### Exercise directions
Return all of the data exactly as given.

□ □ □ □ □

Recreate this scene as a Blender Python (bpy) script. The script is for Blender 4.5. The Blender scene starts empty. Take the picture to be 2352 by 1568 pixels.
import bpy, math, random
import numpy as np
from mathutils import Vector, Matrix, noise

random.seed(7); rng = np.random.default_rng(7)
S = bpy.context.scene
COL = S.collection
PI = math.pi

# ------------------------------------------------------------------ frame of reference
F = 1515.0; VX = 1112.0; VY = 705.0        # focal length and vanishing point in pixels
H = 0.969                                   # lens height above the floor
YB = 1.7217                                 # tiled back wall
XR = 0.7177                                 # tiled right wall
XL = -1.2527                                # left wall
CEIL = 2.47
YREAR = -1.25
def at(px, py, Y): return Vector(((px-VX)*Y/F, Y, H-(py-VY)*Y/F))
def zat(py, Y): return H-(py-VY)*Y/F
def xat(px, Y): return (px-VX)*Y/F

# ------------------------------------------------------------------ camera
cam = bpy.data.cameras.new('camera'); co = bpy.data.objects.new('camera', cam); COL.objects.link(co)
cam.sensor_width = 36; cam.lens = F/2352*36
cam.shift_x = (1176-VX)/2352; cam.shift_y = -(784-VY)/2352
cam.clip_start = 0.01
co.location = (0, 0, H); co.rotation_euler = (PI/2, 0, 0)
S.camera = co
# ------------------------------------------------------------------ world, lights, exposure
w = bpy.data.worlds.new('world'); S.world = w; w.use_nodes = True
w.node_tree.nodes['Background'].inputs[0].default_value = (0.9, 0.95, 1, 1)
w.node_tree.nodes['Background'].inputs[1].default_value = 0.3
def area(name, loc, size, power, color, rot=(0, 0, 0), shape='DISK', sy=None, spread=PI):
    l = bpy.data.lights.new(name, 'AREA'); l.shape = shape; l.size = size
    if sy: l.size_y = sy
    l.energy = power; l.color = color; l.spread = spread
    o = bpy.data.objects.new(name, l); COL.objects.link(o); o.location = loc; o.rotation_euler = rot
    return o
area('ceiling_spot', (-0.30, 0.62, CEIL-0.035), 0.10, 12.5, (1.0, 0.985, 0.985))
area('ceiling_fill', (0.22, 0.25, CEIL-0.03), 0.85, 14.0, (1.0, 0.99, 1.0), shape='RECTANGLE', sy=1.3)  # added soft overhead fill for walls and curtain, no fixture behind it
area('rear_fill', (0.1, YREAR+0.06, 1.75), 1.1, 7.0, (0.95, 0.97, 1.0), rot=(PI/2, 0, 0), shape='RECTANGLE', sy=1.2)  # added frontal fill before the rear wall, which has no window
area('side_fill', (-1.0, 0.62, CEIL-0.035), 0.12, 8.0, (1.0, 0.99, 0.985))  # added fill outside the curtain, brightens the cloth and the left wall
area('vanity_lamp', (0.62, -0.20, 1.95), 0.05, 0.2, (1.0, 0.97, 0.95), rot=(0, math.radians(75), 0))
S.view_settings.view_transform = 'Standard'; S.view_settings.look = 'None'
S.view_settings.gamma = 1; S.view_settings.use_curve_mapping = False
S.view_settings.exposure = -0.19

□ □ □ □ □

### Exercise result
Recreate this scene as a Blender Python (bpy) script. The script is for Blender 4.5. The Blender scene starts empty. Take the picture to be 2352 by 1568 pixels.
import bpy, math, random
import numpy as np
from mathutils import Vector, Matrix, noise

random.seed(7); rng = np.random.default_rng(7)
S = bpy.context.scene
COL = S.collection
PI = math.pi

# ------------------------------------------------------------------ frame of reference
F = 1515.0; VX = 1112.0; VY = 705.0        # focal length and vanishing point in pixels
H = 0.969                                   # lens height above the floor
YB = 1.7217                                 # tiled back wall
XR = 0.7177                                 # tiled right wall
XL = -1.2527                                # left wall
CEIL = 2.47
YREAR = -1.25
def at(px, py, Y): return Vector(((px-VX)*Y/F, Y, H-(py-VY)*Y/F))
def zat(py, Y): return H-(py-VY)*Y/F
def xat(px, Y): return (px-VX)*Y/F

# ------------------------------------------------------------------ camera
cam = bpy.data.cameras.new('camera'); co = bpy.data.objects.new('camera', cam); COL.objects.link(co)
cam.sensor_width = 36; cam.lens = F/2352*36
cam.shift_x = (1176-VX)/2352; cam.shift_y = -(784-VY)/2352
cam.clip_start = 0.01
co.location = (0, 0, H); co.rotation_euler = (PI/2, 0, 0)
S.camera = co
# ------------------------------------------------------------------ world, lights, exposure
w = bpy.data.worlds.new('world'); S.world = w; w.use_nodes = True
w.node_tree.nodes['Background'].inputs[0].default_value = (0.9, 0.95, 1, 1)
w.node_tree.nodes['Background'].inputs[1].default_value = 0.3
def area(name, loc, size, power, color, rot=(0, 0, 0), shape='DISK', sy=None, spread=PI):
    l = bpy.data.lights.new(name, 'AREA'); l.shape = shape; l.size = size
    if sy: l.size_y = sy
    l.energy = power; l.color = color; l.spread = spread
    o = bpy.data.objects.new(name, l); COL.objects.link(o); o.location = loc; o.rotation_euler = rot
    return o
area('ceiling_spot', (-0.30, 0.62, CEIL-0.035), 0.10, 12.5, (1.0, 0.985, 0.985))
area('ceiling_fill', (0.22, 0.25, CEIL-0.03), 0.85, 14.0, (1.0, 0.99, 1.0), shape='RECTANGLE', sy=1.3)  # added soft overhead fill for walls and curtain, no fixture behind it
area('rear_fill', (0.1, YREAR+0.06, 1.75), 1.1, 7.0, (0.95, 0.97, 1.0), rot=(PI/2, 0, 0), shape='RECTANGLE', sy=1.2)  # added frontal fill before the rear wall, which has no window
area('side_fill', (-1.0, 0.62, CEIL-0.035), 0.12, 8.0, (1.0, 0.99, 0.985))  # added fill outside the curtain, brightens the cloth and the left wall
area('vanity_lamp', (0.62, -0.20, 1.95), 0.05, 0.2, (1.0, 0.97, 0.95), rot=(0, math.radians(75), 0))
S.view_settings.view_transform = 'Standard'; S.view_settings.look = 'None'
S.view_settings.gamma = 1; S.view_settings.use_curve_mapping = False
S.view_settings.exposure = -0.19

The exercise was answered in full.